Leonid KNIAZHYTSKY, producer of TV Channel “Espreso TV”:

“I started to read Valentyn Torba’s book I, an Eyewitness. Notes from the Occupied Luhansk on my way from Kyiv to Kryvorivnia village, Ivano-Frankivsk oblast. The road was long and exhausting.

“After I reached the village, I immediately went to sleep. I had a dream based on my impressions from the book.

“I had a dream about getting into occupied Luhansk as a different person. The architecture seemed quite apocalyptic (but, in one of our conversations with Valentyn Torba he said he had similar impressions even before the war).

“I went to the church. It had a sharp gothic shape. It was high and dark. I was looking for an important icon. It was in the attic of the church, hanging on the linen threads, woven as web, which stretched for the entire attic. In the center of this handmade web an icon with the image of Godmother hung. It hung humbly in the center of the ornament as if it were imprisoned.

“After I woke up, I started to leaf through the book I, an Eyewitness. I understood that the scene with the icon resembles very much one of the hundreds of episodes of Luhansk occupation described by the author.

“Before starting to read this book, I had imagined that it is a report novel about all the horrors of the Russian occupation and propaganda, which the author Valentyn Torba witnessed in Luhansk. That is what its title says.

“But this book is just a chronicle of the occupation and the beginning of the war. Valentyn Torba testifies to the pain and delayed-action bomb, which were the prerequisites of the explosion of the war with the aggressor, as well as the game of invisible traps Ukraine had to lead with Russia during the Minsk accords in the attempts to finish this war. In a professional reporter’s style, with all small, but essential details, as well as reference and archival materials, the logical consistent connection with all the aspects, which made Luhansk and Donetsk oblasts vulnerable to the Kremlin plague, are revealed.
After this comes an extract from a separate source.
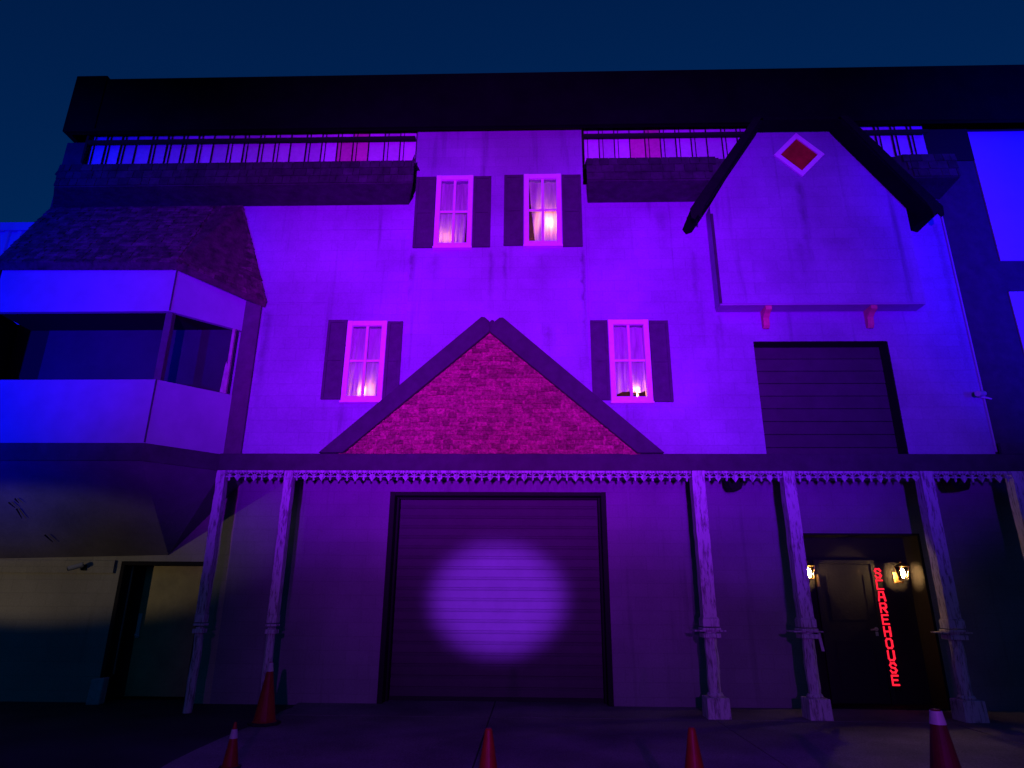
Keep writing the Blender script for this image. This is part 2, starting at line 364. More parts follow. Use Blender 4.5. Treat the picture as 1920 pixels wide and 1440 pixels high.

“These are the bandit clans of Luhansk in the 1990s, which were part of the Ukrainian politics of Kuchma period. These are the law-enforcement bodies, rotten with corruption.

“This is the mental background of the deceived and impoverished proletarian of Donbas, whose political views were base on the identification of the party colors of the ‘feeding hand,’ in the person of local pro-Kremlin ‘feudal lords’ like Oleksandr Yefremov.

“These are political ‘Gastarbeiter’ and an excuse for creative intellectuals, whose values could be measured by honoraria paid to them by the clients from the surrounding of the ‘feudal lords,’ freeloading on this mental background.

“As well as open rascals and asocial elements, which became, together with the contractors from different regions of Russia, one of the strongholds of the occupation power in Luhansk and Donetsk after the Russian aggressor invaded it.

“Not only Valentyn Torba’s words about injustice and suffering where he writes about the crimes committed by the occupants and their adepts make you feel terrified, but also the understanding that this pain is a result of political shortsightedness and indifference of nearly all generations of Ukrainians. Indifference which became a mine detonator in the hands of the enemy. It still remains a question, how to get rid of this indifference, and the book I, an Eyewitness gives an impetus for us to look for the answers to this question. Valentyn Torba in his publicist work gives an exhaustive characteristic of the consequences of indifference and war. This, in particular, gives a better understanding of the essence of the political game led with the enemy in the way of the Minsk Agreements. This book about the understanding of the essence of present-day tragedies must be recommended not only to journalists, but also those who care about the future of our country.”